Aaron Rodgers’ guaranteed salary provides another big hurdle in trade talks with Jets

There are a lot of factors potentially complicating trade talks between the Green Bay Packers and the New York Jets. One of which could be how each team wants to handle the $59.5 million guaranteed salary that Aaron Rodgers is owed in 2023.

For the Packers, they find themselves low on cap space once again. Currently, Over the Cap has them projected to have $24.16 million in available space – although the recent free-agent signings are not accounted for yet. Then once Rodgers is traded, his $31.6 million cap hit will jump to $40.3 million in dead cap, reducing the Packers’ cap space down to roughly $15.4 million.

If, as part of the deal with the Jets, the Packers take on any portion of Rodgers’ guaranteed salary, the already massive dead cap hit will increase dollar for dollar with what Green Bay pays for. So, for example, if the Packers pay $10 million of the $59.5 million that is guaranteed, Rodgers leaves behind a dead cap hit of $50.3 million. If you think the Packers are low on cap space now, just wait until this scenario becomes a reality.

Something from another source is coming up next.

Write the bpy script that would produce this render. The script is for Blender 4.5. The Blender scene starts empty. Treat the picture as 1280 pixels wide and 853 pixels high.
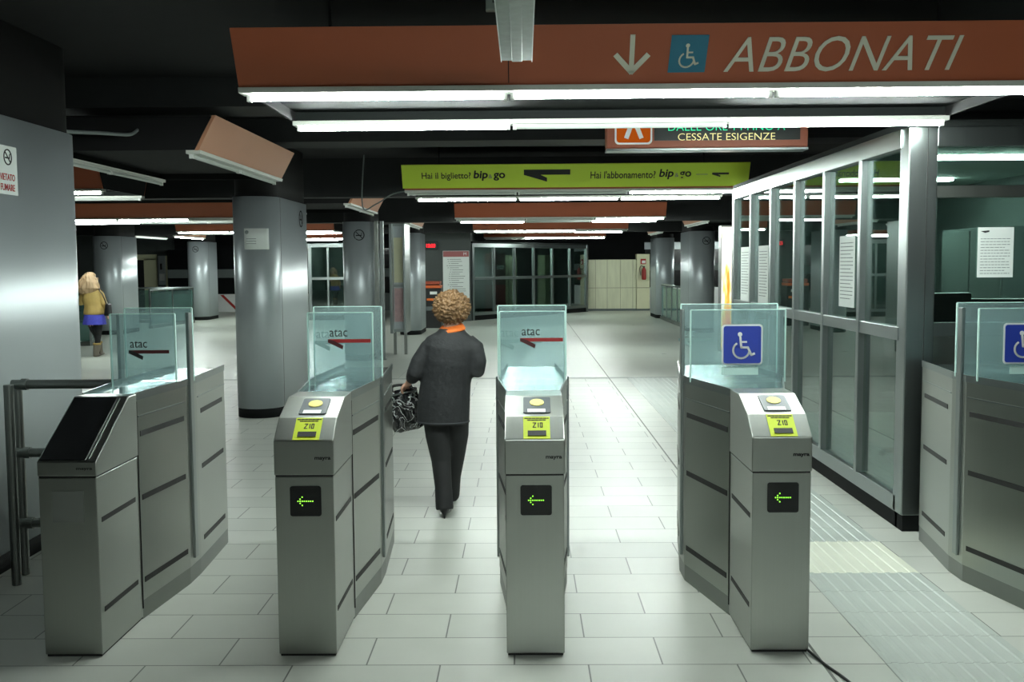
import bpy, bmesh, math, random
from mathutils import Vector, Matrix, noise
random.seed(7)
sc = bpy.context.scene
COL = sc.collection

# ------------------------------------------------------------------ camera, world, exposure
YAW, PITCH, ROLL, EYE = math.atan(15/1280), math.atan(96.5/1280), math.radians(0.4), 1.62
fwd = Vector((-math.sin(YAW)*math.cos(PITCH), math.cos(YAW)*math.cos(PITCH), -math.sin(PITCH)))
r0 = Vector((math.cos(YAW), math.sin(YAW), 0)); u0 = r0.cross(fwd)
rgt = r0*math.cos(ROLL) - u0*math.sin(ROLL); up = u0*math.cos(ROLL) + r0*math.sin(ROLL)
cam = bpy.data.cameras.new('camera'); cam.sensor_width = 36; cam.lens = 36; cam.clip_start = 0.05; cam.clip_end = 200
camo = bpy.data.objects.new('camera', cam); COL.objects.link(camo)
camo.matrix_world = Matrix(((rgt.x, up.x, -fwd.x, 0), (rgt.y, up.y, -fwd.y, 0), (rgt.z, up.z, -fwd.z, EYE), (0, 0, 0, 1)))
sc.camera = camo
w = bpy.data.worlds.new('world'); sc.world = w; w.use_nodes = True
w.node_tree.nodes['Background'].inputs[0].default_value = (0.55, 0.65, 0.62, 1)
w.node_tree.nodes['Background'].inputs[1].default_value = 0.0
sc.view_settings.view_transform = 'Standard'; sc.view_settings.look = 'None'
sc.view_settings.gamma = 1.0; sc.view_settings.use_curve_mapping = False
sc.view_settings.exposure = 0.0
sc.cycles.use_denoising = True
sc.cycles.max_bounces = 10; sc.cycles.diffuse_bounces = 4; sc.cycles.glossy_bounces = 4
sc.cycles.transparent_max_bounces = 24; sc.cycles.transmission_bounces = 4
sc.cycles.sample_clamp_indirect = 6.0
TUBE = 190.0          # radiance of a lit fluorescent tube

# ------------------------------------------------------------------ materials
def lin(c):
    return tuple(((v/255)/12.92 if v/255 <= 0.04045 else ((v/255+0.055)/1.055)**2.4) for v in c) + (1,)
def newmat(name):
    m = bpy.data.materials.new(name); m.use_nodes = True
    return m, m.node_tree.nodes, m.node_tree.links, m.node_tree.nodes['Principled BSDF']
def mat(name, rgb, rough=0.5, metal=0.0, vary=0.08, scale=(6, 6, 6), rvary=0.0, bump=0.0, emit=0.0, spec=0.5, coat=0.0):
    m, N, L, b = newmat(name)
    tc = N.new('ShaderNodeTexCoord'); mp = N.new('ShaderNodeMapping'); nz = N.new('ShaderNodeTexNoise')
    mp.inputs['Scale'].default_value = scale; nz.inputs['Scale'].default_value = 1.0; nz.inputs['Detail'].default_value = 5
    L.new(tc.outputs['Object'], mp.inputs[0]); L.new(mp.outputs[0], nz.inputs[0])
    rp = N.new('ShaderNodeMapRange'); rp.inputs[3].default_value = 1-vary; rp.inputs[4].default_value = 1+vary
    L.new(nz.outputs[0], rp.inputs[0])
    mx = N.new('ShaderNodeVectorMath'); mx.operation = 'SCALE'; mx.inputs[0].default_value = lin(rgb)[:3]
    L.new(rp.outputs[0], mx.inputs['Scale']); L.new(mx.outputs[0], b.inputs['Base Color'])
    b.inputs['Metallic'].default_value = metal; b.inputs['Roughness'].default_value = rough
    b.inputs['Specular IOR Level'].default_value = spec; b.inputs['Coat Weight'].default_value = coat
    if rvary:
        r2 = N.new('ShaderNodeMapRange'); r2.inputs[3].default_value = rough-rvary; r2.inputs[4].default_value = rough+rvary
        L.new(nz.outputs[0], r2.inputs[0]); L.new(r2.outputs[0], b.inputs['Roughness'])
    if bump:
        bp = N.new('ShaderNodeBump'); bp.inputs['Strength'].default_value = bump; bp.inputs['Distance'].default_value = 0.01
        L.new(nz.outputs[0], bp.inputs['Height']); L.new(bp.outputs[0], b.inputs['Normal'])
    if emit:
        b.inputs['Emission Color'].default_value = lin(rgb); b.inputs['Emission Strength'].default_value = emit
    return m
def glassmat(name, tint, refl=0.1, haze=0.0, blend=0.3, rough=0.01, hazecol=(205, 230, 228)):
    m, N, L, b = newmat(name); N.remove(b)
    out = N['Material Output']; tr = N.new('ShaderNodeBsdfTransparent'); tr.inputs[0].default_value = lin(tint)
    gl = N.new('ShaderNodeBsdfGlossy'); gl.inputs['Roughness'].default_value = rough; gl.inputs[0].default_value = (.9, .95, .95, 1)
    lw = N.new('ShaderNodeLayerWeight'); lw.inputs[0].default_value = blend
    ad = N.new('ShaderNodeMath'); ad.operation = 'ADD'; ad.use_clamp = True; ad.inputs[1].default_value = refl
    ml = N.new('ShaderNodeMath'); ml.operation = 'MULTIPLY'; ml.inputs[1].default_value = 0.7
    L.new(lw.outputs['Fresnel'], ml.inputs[0]); L.new(ml.outputs[0], ad.inputs[0])
    mx = N.new('ShaderNodeMixShader'); L.new(ad.outputs[0], mx.inputs[0]); L.new(tr.outputs[0], mx.inputs[1]); L.new(gl.outputs[0], mx.inputs[2])
    last = mx
    if haze:
        df = N.new('ShaderNodeBsdfDiffuse'); df.inputs[0].default_value = lin(hazecol)
        m2 = N.new('ShaderNodeMixShader'); m2.inputs[0].default_value = haze
        tl = N.new('ShaderNodeBsdfTranslucent'); tl.inputs[0].default_value = lin(hazecol); hs = N.new('ShaderNodeMixShader')
        L.new(df.outputs[0], hs.inputs[1]); L.new(tl.outputs[0], hs.inputs[2])
        L.new(mx.outputs[0], m2.inputs[1]); L.new(hs.outputs[0], m2.inputs[2]); last = m2
    L.new(last.outputs[0], out.inputs[0])
    return m
def emitmat(name, rgb, s):
    m, N, L, b = newmat(name); N.remove(b)
    e = N.new('ShaderNodeEmission'); e.inputs[0].default_value = lin(rgb); e.inputs[1].default_value = s
    L.new(e.outputs[0], N['Material Output'].inputs[0]); return m

M = {}
M['steel'] = mat('brushed_steel', (160, 164, 158), 0.3, 1.0, 0.03, (90, 90, 1.0), 0.02)
M['steel_top'] = mat('steel_top_plate', (185, 192, 194), 0.2, 1.0, 0.08, (30, 3, 3), 0.05)
M['steel_dark'] = mat('steel_trim', (128, 132, 128), 0.4, 1.0, 0.08)
M['alu'] = mat('anodised_aluminium', (146, 153, 152), 0.32, 1.0, 0.06, (40, 40, 2), 0.05)
M['clad'] = mat('column_cladding', (176, 184, 187), 0.36, 0.4, 0.05, (4, 4, .6), 0.05)
M['galv'] = mat('galvanised_steel', (122, 132, 126), 0.5, 0.7, 0.3, (18, 18, 18))
M['black'] = mat('black_plastic', (18, 19, 19), 0.4)
M['slot'] = mat('dark_slot', (20, 20, 19), 0.6)
M['skirt'] = mat('black_skirting', (20, 22, 22), 0.8, spec=0.15)
M['screen'] = mat('dark_glossy_panel', (16, 17, 18), 0.25, 0, 0.3, (90, 90, 90))
M['yellow'] = mat('yellow_sticker', (214, 232, 40), 0.5, vary=0.04)
M['yellow_disc'] = mat('yellow_disc', (232, 222, 120), 0.5)
M['white'] = mat('white_plastic', (225, 228, 224), 0.5, vary=0.03)
M['paper'] = mat('white_paper', (222, 228, 224), 0.8, vary=0.03)
M['ink'] = mat('dark_ink', (38, 40, 40), 0.8)
M['inkgrey'] = mat('grey_print', (120, 128, 126), 0.8)
M['red_ink'] = mat('red_ink', (170, 44, 40), 0.7)
M['logo_red'] = mat('logo_red', (150, 34, 34), 0.5)
M['logo_dark'] = mat('logo_dark_red', (72, 22, 24), 0.5)
M['logo_grey'] = mat('logo_grey', (128, 150, 146), 0.5)
M['blue'] = mat('sign_blue', (36, 58, 156), 0.4, vary=0.03)
M['teal'] = mat('sign_teal', (30, 120, 150), 0.35, vary=0.05)
M['orange'] = mat('orange_enamel', (172, 88, 54), 0.45, vary=0.06, scale=(2, 2, 2))
M['orange_pink'] = mat('faded_salmon_enamel', (196, 140, 108), 0.5, vary=0.05, scale=(2, 2, 2))
M['lime'] = mat('lime_banner', (200, 226, 62), 0.5, vary=0.05, scale=(2, 2, 2))
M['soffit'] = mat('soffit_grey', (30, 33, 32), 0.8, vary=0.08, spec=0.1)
M['batten'] = mat('lamp_batten', (205, 208, 200), 0.5)
M['letter'] = mat('sign_letters', (226, 226, 208), 0.35, 0.2, 0.05)
M['ceil'] = mat('black_ceiling', (13, 13, 14), 0.9, vary=0.5, scale=(5, 5, 5))
M['beam'] = mat('dark_beam', (30, 32, 32), 0.85, vary=0.3, scale=(5, 5, 5))
M['darkwall'] = mat('dark_wall', (66, 72, 70), 0.7, vary=0.15, scale=(2, 2, 2))
M['blackwall'] = mat('black_wall', (22, 24, 26), 0.8, vary=0.3, scale=(2, 2, 2))
M['marble'] = mat('cream_marble', (206, 208, 178), 0.4, vary=0.22, scale=(9, 9, 1.2))
M['cream'] = mat('cream_door', (206, 206, 172), 0.5, vary=0.05)
M['tube'] = emitmat('lit_tube', (243, 255, 249), TUBE)
M['tube_off'] = mat('unlit_tube', (190, 196, 190), 0.4)
M['led_red'] = emitmat('red_led', (255, 30, 40), 3.5)
M['led_green'] = emitmat('green_led', (150, 255, 70), 2.2)
M['led_mint'] = emitmat('mint_led', (60, 235, 170), 1.3)
M['led_yellow'] = emitmat('yellow_led', (250, 245, 170), 1.0)
M['gate_glass'] = glassmat('tinted_gate_glass', (240, 248, 248), 0.05, 0.15, 0.25, hazecol=(206, 230, 232))
M['glass'] = glassmat('clear_booth_glass', (200, 214, 208), 0.13, 0.0, 0.35)
M['rail_glass'] = glassmat('balustrade_glass', (196, 226, 220), 0.06, 0.08, 0.25)
M['glass_edge'] = mat('glass_edge', (190, 222, 214), 0.3, vary=0.03)
M['concrete_white'] = mat('white_barrier', (235, 238, 236), 0.6, vary=0.03)
M['desk'] = mat('grey_desk', (92, 100, 100), 0.5)
M['interior'] = mat('booth_interior_grey', (96, 104, 102), 0.7)
M['interior_ceil'] = mat('booth_ceiling_white', (190, 200, 194), 0.7)
M['red_cloth'] = mat('red_plastic', (150, 40, 34), 0.5)
M['skin'] = mat('skin', (206, 160, 136), 0.55, vary=0.04)
M['hair_curly'] = mat('auburn_curls', (112, 84, 52), 0.6, vary=0.45, scale=(45, 45, 45))
M['hair_blond'] = mat('blond_hair', (156, 130, 98), 0.55, vary=0.35, scale=(40, 40, 8))
M['coat'] = mat('charcoal_quilted_coat', (25, 27, 29), 0.75, vary=0.3, scale=(30, 30, 30), bump=0.5)
M['trouser'] = mat('black_trousers', (22, 23, 24), 0.8, vary=0.2, scale=(20, 20, 20))
M['scarf'] = mat('orange_scarf', (222, 112, 40), 0.7, vary=0.25, scale=(40, 40, 40))
M['leather'] = mat('black_leather', (14, 14, 15), 0.35)
M['mustard'] = mat('mustard_jacket', (172, 146, 84), 0.7, vary=0.15, scale=(14, 14, 14))
M['skirt_blue'] = mat('blue_skirt', (74, 78, 190), 0.7, vary=0.25, scale=(30, 30, 30))
M['boot'] = mat('taupe_boots', (112, 104, 92), 0.7)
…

On the flip side, to acquire Rodgers, the cap hit that the Jets have to absorb is only $15.79 million–a very reasonable number. But in terms of cash spent, they would be paying him nearly $60 million just for this season. With New York already having to send draft capital to Green Bay and, who knows, maybe a player, the Jets could be trying to offload some of those guaranteed dollars onto the Packers to lessen the burden a little bit.

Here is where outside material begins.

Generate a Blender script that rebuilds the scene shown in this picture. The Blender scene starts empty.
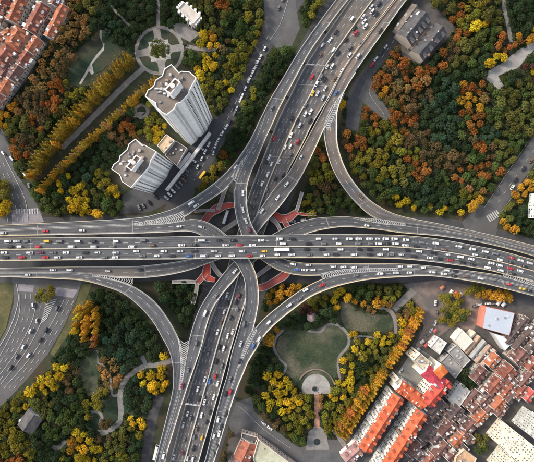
import bpy, bmesh, math, random
import numpy as np
from mathutils import Vector, Matrix, Quaternion
from mathutils.geometry import tessellate_polygon

random.seed(11)
rng = np.random.default_rng(5)
SC = bpy.context.scene
COL = SC.collection
R = math.radians

# ------------------------------------------------------------------ camera
FPX, CX, CY, HC = 430.0, 267.0, 231.0, 340.0
NX, NY = 255.0, 224.0                       # where the plumb line below the drone meets the picture
cam = bpy.data.cameras.new('camera')
cam.lens = 36.0 * FPX / 534.0
cam.sensor_width = 36.0
cam.clip_start = 1.0
cam.clip_end = 20000
camo = bpy.data.objects.new('camera', cam)
COL.objects.link(camo)
_down = Vector(((NX - CX) / FPX, -(NY - CY) / FPX, -1)).normalized()
QC = _down.rotation_difference(Vector((0, 0, -1)))
camo.rotation_mode = 'QUATERNION'
camo.rotation_quaternion = QC
camo.location = (0, 0, HC)
SC.camera = camo

def U(px, py, z=0.0):
    """ground survey: the point at height z under a picture position"""
    d = QC @ Vector(((px - CX) / FPX, -(py - CY) / FPX, -1))
    t = (z - HC) / d.z
    return Vector((d.x * t, d.y * t, z))

# ------------------------------------------------------------------ sky, sun, exposure
SUN_TO = Vector((-0.82, 0.42, 0)).normalized()
SUN_EL = R(33)
world = bpy.data.worlds.new('World')
SC.world = world
world.use_nodes = True
wn = world.node_tree.nodes
sky = wn.new('ShaderNodeTexSky')
sky.sky_type = 'NISHITA'
sky.sun_disc = False
sky.sun_elevation = SUN_EL
sky.sun_rotation = math.atan2(SUN_TO.x, SUN_TO.y)
sky.air_density = 1.0
sky.dust_density = 3.0
sky.ozone_density = 1.2
wn['Background'].inputs[1].default_value = 0.15
whs = wn.new('ShaderNodeHueSaturation')      # hazy city sky: paler than clear air
whs.inputs['Saturation'].default_value = 0.48
world.node_tree.links.new(sky.outputs[0], whs.inputs['Color'])
world.node_tree.links.new(whs.outputs[0], wn['Background'].inputs[0])
sl = bpy.data.lights.new('sun', 'SUN')
sl.energy = 1.9
sl.angle = R(9)
sl.color = (1.0, 0.86, 0.68)
so = bpy.data.objects.new('sun', sl)
COL.objects.link(so)
_v = Vector((SUN_TO.x * math.cos(SUN_EL), SUN_TO.y * math.cos(SUN_EL), math.sin(SUN_EL)))
so.rotation_mode = 'QUATERNION'
so.rotation_quaternion = _v.to_track_quat('Z', 'Y')
so.location = (-300, 150, 400)
SC.view_settings.view_transform = 'Standard'
SC.view_settings.look = 'None'
SC.view_settings.gamma = 1
SC.view_settings.exposure = 1.08
SC.cycles.max_bounces = 6
SC.cycles.diffuse_bounces = 3
SC.cycles.transparent_max_bounces = 4

# ------------------------------------------------------------------ materials
MATS = {}
def _new(name):
    m = bpy.data.materials.new(name)
    m.use_nodes = True
    nt = m.node_tree
    return m, nt, nt.nodes, nt.links, nt.nodes['Principled BSDF']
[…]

Even for Aaron Rodgers, paying $59.5 million to one player is a big financial commitment, especially when that player is 39 years old and may only be around for the 2023 season. New York could also be working with Rodgers to restructure his contract once acquired to help make it a bit more team-friendly. It’s not as if the Jets are flush with cap space, either.

So you can see why from each team’s perspective, this aspect of Rodgers’ contract could be holding things up, and depending on how this bill is distributed, it could have a big impact on what the final trade compensation looks like.

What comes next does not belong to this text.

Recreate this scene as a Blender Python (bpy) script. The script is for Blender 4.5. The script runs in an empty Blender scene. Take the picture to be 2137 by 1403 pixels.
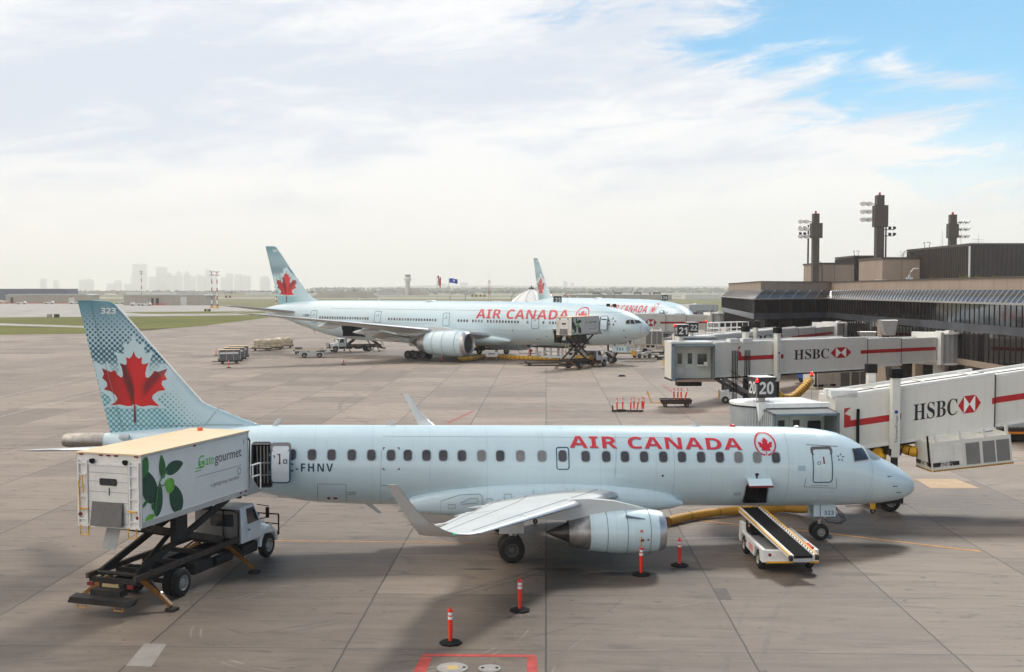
import bpy, bmesh, math, random
from math import radians as R, sin, cos, pi, sqrt, atan2, hypot
from mathutils import Vector, Matrix
random.seed(7)
SC=bpy.context.scene; COL=SC.collection
# ---------------- camera, sky, sun, exposure ----------------
FPX=2311.; HC=10.906; YH=605.3; PIT=math.atan((701.5-YH)/FPX)
cam=bpy.data.cameras.new('camera'); camo=bpy.data.objects.new('camera',cam); COL.objects.link(camo)
cam.sensor_width=36; cam.lens=36*FPX/2137; cam.clip_start=.5; cam.clip_end=60000
camo.location=(0,0,HC); camo.rotation_euler=(pi/2-PIT,0,0); SC.camera=camo
SC.view_settings.view_transform='Standard'; SC.view_settings.look='None'; SC.view_settings.exposure=0.15; SC.view_settings.gamma=1
SC.cycles.volume_bounces=2; SC.cycles.max_bounces=6; SC.cycles.use_denoising=True
SUN_EL=R(45); SUN_AZ=math.atan2(.42,.95)   # azimuth from +Y towards +X
sd=Vector((sin(SUN_AZ)*cos(SUN_EL),cos(SUN_AZ)*cos(SUN_EL),sin(SUN_EL)))
sl=bpy.data.lights.new('sun','SUN'); sl.energy=2.25; sl.angle=R(9); sl.color=(1,.95,.87)
so=bpy.data.objects.new('sun',sl); COL.objects.link(so); so.rotation_euler=(-sd).to_track_quat('-Z','Y').to_euler(); so.location=(0,0,60)
def nn(nt,t,x=None,**k):
    n=nt.nodes.new(t)
    for a,b in k.items(): setattr(n,a,b)
    return n
def link(nt,a,b): nt.links.new(a,b)
def math_(nt,op,a,b=None,c=None,clamp=False):
    n=nt.nodes.new('ShaderNodeMath'); n.operation=op; n.use_clamp=clamp
    for i,v in enumerate((a,b,c)):
        if v is None: continue
        if isinstance(v,(int,float)): n.inputs[i].default_value=v
        else: nt.links.new(v,n.inputs[i])
    return n.outputs[0]
def ramp(nt,fac,a,b,smooth=True):
    n=nt.nodes.new('ShaderNodeMapRange'); n.interpolation_type='SMOOTHSTEP' if smooth else 'LINEAR'
    n.inputs['From Min'].default_value=a; n.inputs['From Max'].default_value=b
    nt.links.new(fac,n.inputs['Value']); return n.outputs[0]
def mixc(nt,f,a,b,blend='MIX'):
    n=nt.nodes.new('ShaderNodeMix'); n.data_type='RGBA'; n.blend_type=blend
    for i,v in ((0,f),(6,a),(7,b)):
        if isinstance(v,(int,float)): n.inputs[i].default_value=v
        elif isinstance(v,(tuple,list)): n.inputs[i].default_value=(*v[:3],1)
        else: nt.links.new(v,n.inputs[i])
    return n.outputs[2]
def noise(nt,vec,scale,detail=4,rough=.55,dist=0):
    n=nt.nodes.new('ShaderNodeTexNoise'); n.inputs['Scale'].default_value=scale; n.inputs['Detail'].default_value=detail
    n.inputs['Roughness'].default_value=rough; n.inputs['Distortion'].default_value=dist
    if vec is not None: nt.links.new(vec,n.inputs['Vector'])
    return n.outputs['Fac']
def comb(nt,x,y,z=0.):
    n=nt.nodes.new('ShaderNodeCombineXYZ')
    for i,v in enumerate((x,y,z)):
        if isinstance(v,(int,float)): n.inputs[i].default_value=v
        else: nt.links.new(v,n.inputs[i])
    return n.outputs[0]
W=bpy.data.worlds.new('World'); SC.world=W; W.use_nodes=True; nt=W.node_tree
bg=nt.nodes['Background']; bg.inputs['Strength'].default_value=1.0
sky=nn(nt,'ShaderNodeTexSky',sky_type='NISHITA',sun_disc=False,sun_elevation=SUN_EL,sun_rotation=SUN_AZ,altitude=1000,air_density=1.0,dust_density=.6,ozone_density=2.0)
skyc=mixc(nt,1.0,sky.outputs[0],(.047,.092,.100),'MULTIPLY')
tc=nn(nt,'ShaderNodeTexCoord'); sx=nn(nt,'ShaderNodeSeparateXYZ'); link(nt,tc.outputs['Generated'],sx.inputs[0])
az=math_(nt,'ARCTAN2',sx.outputs[0],sx.outputs[1]); el=math_(nt,'ARCSINE',sx.outputs[2])
# streaky high cloud: noise in azimuth / elevation, tilted a little
cu=math_(nt,'ADD',math_(nt,'MULTIPLY',az,3.2),math_(nt,'MULTIPLY',el,-2.0)); cv=math_(nt,'ADD',math_(nt,'MULTIPLY',el,13.0),math_(nt,'MULTIPLY',az,-.9))
cvec=comb(nt,cu,cv,0.35)
n1=noise(nt,cvec,1.5,9,.58,.5); n2=noise(nt,comb(nt,cu,cv,3.7),.9,7,.55,.3); n3=noise(nt,comb(nt,math_(nt,'MULTIPLY',cu,1.6),math_(nt,'MULTIPLY',cv,1.6),8.),2.2,10,.66,.8)
# how open the sky is: more toward the upper right
azs=sx.outputs[0]
opn=math_(nt,'ADD',math_(nt,'MULTIPLY',azs,2.3),math_(nt,'MULTIPLY',math_(nt,'MINIMUM',el,.45),4.2))
opn=math_(nt,'ADD',opn,-1.08)
cl=math_(nt,'SUBTRACT',math_(nt,'ADD',math_(nt,'MULTIPLY',n1,1.45),math_(nt,'MULTIPLY',n3,.75)),math_(nt,'ADD',opn,.50))
cover=ramp(nt,cl,.16,.50)
horiz=ramp(nt,el,.19,.04)
cover=math_(nt,'MAXIMUM',cover,horiz)
shade=ramp(nt,math_(nt,'ADD',math_(nt,'MULTIPLY',n2,.8),math_(nt,'MULTIPLY',n3,.35)),.45,.68)
cloudc=mixc(nt,shade,(.64,.705,.815),(.91,.915,.925))
hz=ramp(nt,el,.13,.01)
cloudc=mixc(nt,hz,cloudc,(.93,.895,.84))
cloudc=mixc(nt,math_(nt,'MULTIPLY',ramp(nt,sx.outputs[1],-.05,-.6),.28),cloudc,(2.0,1.86,1.70))  # unseen sky behind the camera, brightened to fill camera-facing sides
cloudc=mixc(nt,ramp(nt,el,.35,.9),cloudc,(3.05,2.78,2.48))
final=mixc(nt,cover,skyc,cloudc)
link(nt,final,bg.inputs['Color'])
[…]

If Green Bay is willing to pick up a portion of that tab, the draft capital they receive in return from the Jets will likely increase. For New York, if they end up having to pay the entire $59.5 million, they will likely want the Packers’ asking price to reflect that.

As always, in negotiations of this magnitude, there is give and take. Sure, the Packers want the best trade package that they can get, but they aren’t exactly in a position to be taking on more dead cap. Forget free agent signings; they need to make sure they have enough cap space for regular operating expenses that are incoming, such as the draft class, practice squad, the final two players on the 53-man roster, and reserves for any in-season additions. On top of that, Green Bay should still be trying to put the best team that they can around Jordan Love as he navigates his first season as a starter.

Two factors that the Packers have going for them right now in negotiations that the Jets don’t is time – there is no rush for Green Bay – and a starting quarterback for Week 1. After how all of this has played out, Jets GM Joe Douglas having anyone else but Rodgers under center in 2023 would be viewed as a massive failure.

As Adam Schefter said, there are a number of layers that come with pulling off this trade, and Rodgers’ guaranteed salary is not only one of those layers, but it’s a big one and a complicated one.